Monday, April 11, 2011

Teed Off in Kelowna

Day Three of our Okanagan odyssey saw us going for a family mini-golf excursion, and what a predictably hapless foursome we present. Kim is about as deftly-coordinated as an arthritic moose. Young Abby's approach to golf is to stickhandle toward the hole like Phil Esposito on a breakaway. As for me, I am by turns astonishingly lucky (hole-in-one on the 17th thanks to a five-foot rebound off a curb) and pathetically inept (my approach on this hole


saw me suffering the effects of more strokes than Dick Clark).

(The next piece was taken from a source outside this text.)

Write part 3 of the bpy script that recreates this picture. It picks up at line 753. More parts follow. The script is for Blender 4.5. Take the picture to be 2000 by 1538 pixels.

Two-year-old Sam, pictured here sitting smugly by the Deadwood-inspired facade on the 16th green,


carried the day by scoring a consistent two strokes on every single hole, owing to his strategy of picking up his ball after each tee-off, walking it to the cup and dropping it in. I'm actually kind of proud of him for figuring out so swiftly the pointless futility of golf.

Oh, right...the point of this blog entry? It was this sign, introducing us to the 6th hole:


Speaking of hit-and-miss (or, I suppose, miss-and-miss in this case), we have here both absent and superfluous punctuation. There should, of course, be an apostrophe in NATURES to indicate who that gardener is in service to. And when will sign-writers learn that quotation marks are not for slapping around a phrase to give emphasis? In fact, because the scare claws are often employed to indicate irony, the play can backfire like a florescent green golf ball ricocheting off a windmill fan. Although now that I look at that mangy patch of moonscape depicted here, perhaps the claim of "quality service" is indeed meant to be ironic.